BISBEE — If you have seen someone collecting tumbleweed along fence lines and wondered why, it is because a Hereford couple creates amazing sculptures and jewelry from the prolific, prickly, pesky weed.

Walter and Doris Husbands opened a shop a month ago called Tumblestone Mining Co. on Naco Road as you enter Old Bisbee. They offer their one of a kind multi–colored bracelets, earrings, compact mirrors made from “tumblestone.” The jewelry looks like shocked minerals with bands of textures and colors going every which way and looks like stone.

The idea came to Walter on a road trip.

“I’m from Arizona, she’s from South Carolina,” he said. “We were driving in east Texas and she saw her first tumbleweed crossing the road and didn’t know what it was.

“I told her to just hit it. People get in accidents trying to avoid them. Just nail it and it will fall apart. Well, she hit it and it didn’t fall apart at all. It got caught in the grill and we dragged it about mile. She had never seen a tumbleweed.”

He got out of the car and removed it from the grill.

“I was thinking, I wonder if I can stick that together,” he said. “At first it was a hobby, then it got weirdly obsessive, now we do it full time.”

So, they chose to move to Arizona for the tumbleweed, the base material of their enterprise, and started looking around. They lived in Scottsdale for a while and that is where their wholesale business began.

“Once it became self–sustaining, we were able to go wherever we wanted to. So, we picked here,” Walter said. “We looked around for a cool place to live and start a shop. What better place, honestly, than Bisbee.”

Now, they have a “successful, bustling wholesale business” that takes their art around the state to various shops at airports and touristy gift shops, like at the Grand Canyon.
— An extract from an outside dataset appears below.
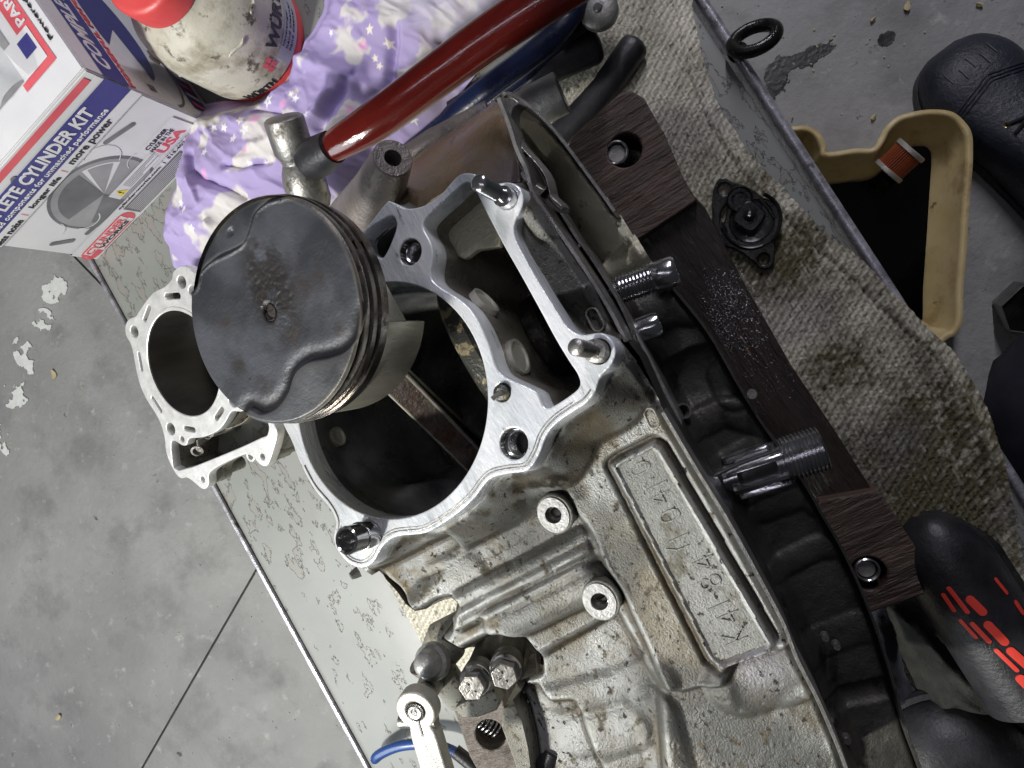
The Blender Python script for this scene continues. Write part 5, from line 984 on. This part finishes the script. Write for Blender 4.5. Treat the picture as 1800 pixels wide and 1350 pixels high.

But he wanted a brick and mortar store and Old Bisbee seemed like the best place to showcase his work.

The store is themed around organic Southwestern art and features work done by Tamala Willsey and Austin Bacak of Old West Alchemists, who make merchandise from the various items found on the ground in the desert. Willsey makes striking earrings out of wood, seeds, bones and feathers. Bacak responded to a help-wanted ad Husbands placed and they have worked together ever since.

Hanging from the ceiling of the shop are several huge tumbleweeds which have been sufficiently tumbled so the prickly parts are gone and just has stems and branches. These are taken and stained each color individually in preparation of the compression part of the process.

The tumbleweeds are stained and dried prior to the compression process, which reduces the size. The final compression applies tens of tons pressure to the tumbleweed and the resin that holds it in place. When it is done, it is polished cut into the various sizes needed.

It takes about six weeks to go from raw material to a store product. The edges are ground at the store in a small loft office where Doris puts on the finishing touches and mounts them.

“If you can imagine a 55-gallon drum full of tumbleweed that has been stripped of any prickers and washed, I turn that into the size of a house brick,” Walter explained. “It then goes into an autoclave for the dying process. At first, I just said ‘we’ll soak them,’ but the dye doesn’t take. It only goes into maybe the first fraction of a millimeter and it will leave the finished product brown.”

He tried using a vacuum process to force the air out, which he thought would push the dye into the tumbleweed. It did not work.

“The whole thing blew up,” Walter laughed. “I had blue dye on half of me. I had to go to work the next day half blue.”

It was not easy to take the idea from the drawing board. In fact, it took quite a while for him to hit on the right press to incase the weed in resin to create an original “tumblestone.” He started with jigs and clamps and quickly discovered that was not going to work.

He built a wooden press and then ran his car over it thinking that would be enough weight to work, but it did not. He bought a 5-ton bench press, but it did not work well enough either.

“We had a lot of ups and downs about dyeing,” Walter said. “Then we bought a 100-ton commercial press and it finally worked.

“If anyone owns a tumblestone, I made it.”

Apparently, the Husbands are the only source for tumbleweed jewelry in the U.S. However, there is a man in Scotland who is making similar things out of dyed heather.

Walter also made two stunning tumblestone sculptures — a coyote and a steer skull — which shows even more the talent involved in making this art.

Now, he has plenty of tumbleweed in various stages of the process.

“It’s been going good,” he said. “We’ve never had our own retail spot. So, we’re very, very excited.”

There was group of ladies looking at the merchandise and their husbands in cowboy hats were standing behind them, looking fumed. One told Husbands, “Do you know how much I spend getting rid of them and my wife is about to buy some from you?”

Husbands laughed and said, “At this point in my life, I can pick whatever I do. It’s an astronomically amount of work. And I picked this. That’s messed up.”